A quantidade enorme de casos em que a troca de forças políticas no comando de uma entidade em nada resultou quanto ao problema de aproximação entre direção e bases leva a crer que não se trata de um problema de força política, mas de uma cultura ou um ciclo vicioso comum à praticamente todas as organizações do movimento social.
Existe, e não há como negar, o interesse proposital de manutenção da distância entre direção e bases. Seja por conta de uma prática da oposição – que isola as bases da direção, em uma espécie de "cordão sanitário" a fim de proteger a possibilidade da situação ser derrotada na próxima eleição por esvaziamento de sua base de apoio -, seja por conta de uma estratégia da própria situação de evitar o questionamento constante de sua atuação – quanto mais distante da base, mais fácil de se fazer qualquer trabalho, pois não haverá a necessidade de prestação de contas de maneira constante. Mas, ao mesmo tempo, ambas políticas – na minha opinião, mesquinhas – fazem com que as bases se desmobilizem e se afastem, perdendo a vontade e o envolvimento. O movimento se enfraquece e as disputas entre situação e oposição vão ficando cada vez mais sanguinolentas. Sem bases, sobram somente os desejos dos grupos organizados. A entidade entra em falência, se não de recursos humanos e financeiros, a mais grave: a política.
Não há tática ou estratégia defendida por uma força política que dispute uma organização e que aceite uma entidade falida politicamente como resultado. Por conta disso, inúmeras políticas tomam como critério de análise a capacidade de relacionamento ou o conjunto de mecanismos de tomada de decisão que mais envolveram o conjunto de representados; abandonando ou desconsiderando as lutas sociais. Em outras palavras, é mais valorizada uma entidade que se torna eficiente no sentido de se traduzir enquanto centro de convivência do que uma que busca disputar e transformar aspectos da sociedade atual a que está imersa. E praticamente inexistem as organizações que conseguem ser excelentes centros de convivência ao mesmo tempo em que são combativas nas lutas sociais.
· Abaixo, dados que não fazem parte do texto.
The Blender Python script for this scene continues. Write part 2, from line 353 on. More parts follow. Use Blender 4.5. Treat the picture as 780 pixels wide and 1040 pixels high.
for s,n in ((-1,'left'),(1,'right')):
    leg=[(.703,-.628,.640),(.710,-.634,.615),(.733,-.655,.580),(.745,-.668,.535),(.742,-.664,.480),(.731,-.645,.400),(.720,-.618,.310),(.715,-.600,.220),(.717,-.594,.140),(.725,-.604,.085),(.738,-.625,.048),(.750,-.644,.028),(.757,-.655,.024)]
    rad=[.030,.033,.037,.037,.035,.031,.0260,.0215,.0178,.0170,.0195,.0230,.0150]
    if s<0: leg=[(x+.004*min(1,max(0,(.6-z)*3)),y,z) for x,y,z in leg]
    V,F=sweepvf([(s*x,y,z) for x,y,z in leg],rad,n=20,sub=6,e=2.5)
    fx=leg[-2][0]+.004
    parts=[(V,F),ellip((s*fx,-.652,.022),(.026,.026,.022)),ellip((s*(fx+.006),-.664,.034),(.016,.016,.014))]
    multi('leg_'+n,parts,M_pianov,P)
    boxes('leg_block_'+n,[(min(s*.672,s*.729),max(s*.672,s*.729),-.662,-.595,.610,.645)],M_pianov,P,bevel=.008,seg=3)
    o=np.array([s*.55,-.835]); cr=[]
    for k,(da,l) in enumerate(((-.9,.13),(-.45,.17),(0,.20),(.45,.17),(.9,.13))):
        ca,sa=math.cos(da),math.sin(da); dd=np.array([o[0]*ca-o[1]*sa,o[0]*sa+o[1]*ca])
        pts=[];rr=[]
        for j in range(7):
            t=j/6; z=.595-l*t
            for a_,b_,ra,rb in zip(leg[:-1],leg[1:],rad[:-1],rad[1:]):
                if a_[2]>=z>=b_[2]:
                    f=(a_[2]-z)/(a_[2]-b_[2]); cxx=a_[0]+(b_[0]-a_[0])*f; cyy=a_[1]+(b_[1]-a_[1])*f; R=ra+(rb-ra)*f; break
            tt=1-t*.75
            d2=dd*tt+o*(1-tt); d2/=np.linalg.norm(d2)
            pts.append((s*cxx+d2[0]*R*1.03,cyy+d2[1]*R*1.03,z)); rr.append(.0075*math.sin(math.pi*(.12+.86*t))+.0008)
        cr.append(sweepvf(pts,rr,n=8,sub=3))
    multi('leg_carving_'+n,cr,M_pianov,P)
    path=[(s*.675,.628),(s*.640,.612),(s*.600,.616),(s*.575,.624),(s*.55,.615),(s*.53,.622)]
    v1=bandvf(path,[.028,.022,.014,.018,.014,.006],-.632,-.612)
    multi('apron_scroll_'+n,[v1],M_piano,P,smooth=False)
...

Quando uma entidade não consegue ser nem uma coisa e nem outra, as próprias bases dão por falida sua entidade e se afastam. A exigência, e o grande desafio, portanto, é ter organizações do movimento social que sejam capazes de se bem relacionar interna e externamente ao mesmo tempo em que usa deste relacionamento para se projetar com força política capaz de lutar e provocar mudanças sociais.
A profissionalização dos quadros de uma entidade, ou a criação de meios para a contratação de quadros profissionais, talvez seja um caminho obrigatório para as organizações do movimento social. Por diversos motivos – e muito bem justificados -, deseja-se que a transformação ou mesmo uma ação defendida por uma organização do movimento social seja alcançada de maneira autônoma e diretamente pela própria entidade. Porém, a política institucional gera resultados de tamanha valia, com tamanha regularidade e com tantos bons resultados que chega a ser atualmente tola a política de evitá-la. Em outras palavras, por exemplo, ter um razoável time de advogados no movimento produz muito mais resultado e impacto positivo em uma luta social do que não tê-los – por vezes, a luta só chega em algum lugar por ter desenvolvido uma boa atuação jurídica apesar de todos os esforços de mobilização, agitação e luta.
Atingir este grau de profissionalismo é um desafio e tanto! Por exemplo, o movimento estudantil, cuja base não tem obrigações de contribuição como no movimento sindical, imaginar um time multiprofissional, composto por ex-militantes enquanto formadores e gestores do conhecimento acumulado, todos bem remunerados, parece ser mais uma utopia em um primeiro momento. Mas é fato notável que os poucos – e bravos - militantes sejam consumidos pelo movimento, sendo obrigados a atuar de maneira voluntária e amadora nos mais diversos aspectos. "Batem o escanteio e correm para a área para o cabeceio". E o resultado: há muita motivação no começo, muitos esforços sobre-humanos pelo caminho, e completa destruição do sujeito caso fique muito tempo neste processo. Sequer experiência profissional podem acrescentar em seus currículos profissionais, pois não é visto com bons olhos tanto tempo de dedicação em atividade voluntária – muito menos em atividade considerada por muitos como "subversiva".
Com o passar do tempo, e isso já é facilmente identificável em dias atuais, a precariedade de recursos, a enorme sobrecarga na militância, e o desgaste da imagem da entidade ou do próprio movimento para com a base, vai esgotando os poucos batalhadores que se dispõe a dirigir e organizar o seu movimento social. Extremamente cansados, estes militantes – na sua maioria honesta e sem pretensões de se tornar milionários fazendo luta social – caso não consigam se profissionalizar e assim poder abrir caminho para novos dirigentes e bem assessorá-los, serão obrigados a se afastar e correr o risco de ter todo o seu esforço até então perdido. Além de ser um imenso desafio, portanto, também é uma necessidade de imensa urgência.